On 23 August 1914 at Jemappes, Mons, Belgium, a company of the Royal Scots Fusiliers were holding a barricade at the north end of a bridge over the Mons-Condé canal. By this time the firing on the position had become so violent and the casualties were so numerous that a retirement had been decided on. Lance-Corporal Charles Jarvis, of the Royal Engineers was then called upon to destroy the bridge but was without the exploder and leads. It was then that he met Captain Theodore Wright, who had been wounded in the head, who told him to go back to the bridge and he would bring the necessary equipment.
It was whilst attempting to connect the leads under the bridge to blow it that Theodore Wright earned his Victoria Cross. Time and again he tried to get at the end of the leads but each time he raised his head above the level of the towpath he was fired upon from about thirty yards off. Eventually he gave up the attempt and in swinging himself back under the girder of the bridge he lost his grip and owing to exhaustion fell into the canal, and was pulled out by a Sergeant Smith..

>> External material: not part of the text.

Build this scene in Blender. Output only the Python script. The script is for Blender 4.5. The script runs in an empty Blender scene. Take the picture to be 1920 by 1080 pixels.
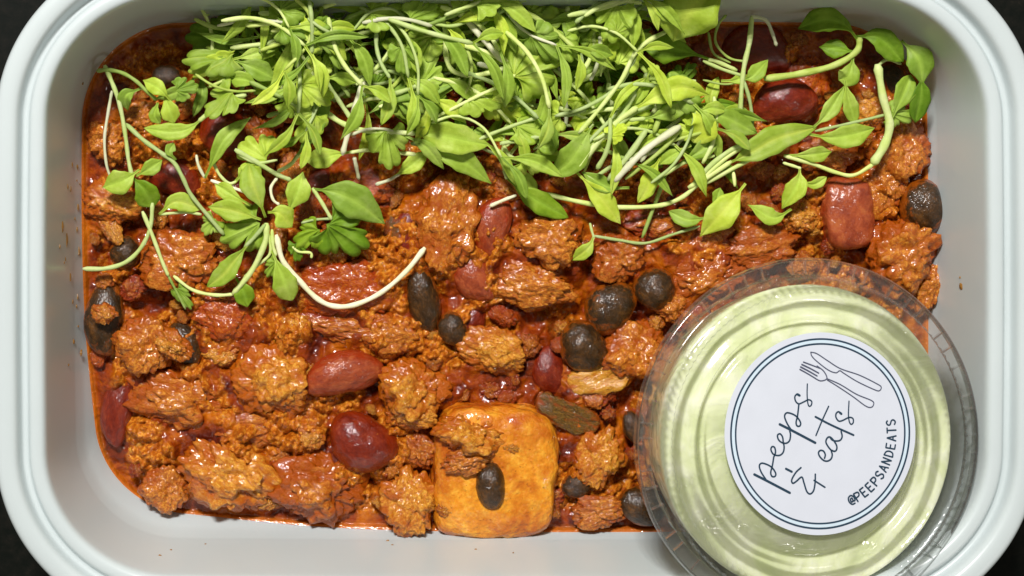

At Vailly, Aube, on 14 September 1914, Theodore Wright assisted the passage of the 5th Cavalry Brigade over a pontoon bridge, and was mortally wounded whilst assisting wounded men into shelter. An officer of the Scots Greys wrote in a letter later "We got across the river the day before yesterday a bit before our time and we had to go back over a pontoon bridge considerably quicker than was pleasant, under a very heavy fire too. At the end of the bridge was an Engineer officer repairing bits blown off and putting down straw as cool as a cucumber - the finest thing I ever saw. The poor fellow was killed just after my troops got across. No man earned a better Victoria Cross."

The medal

His medals are displayed at The Royal Engineers Museum in Gillingham, Kent.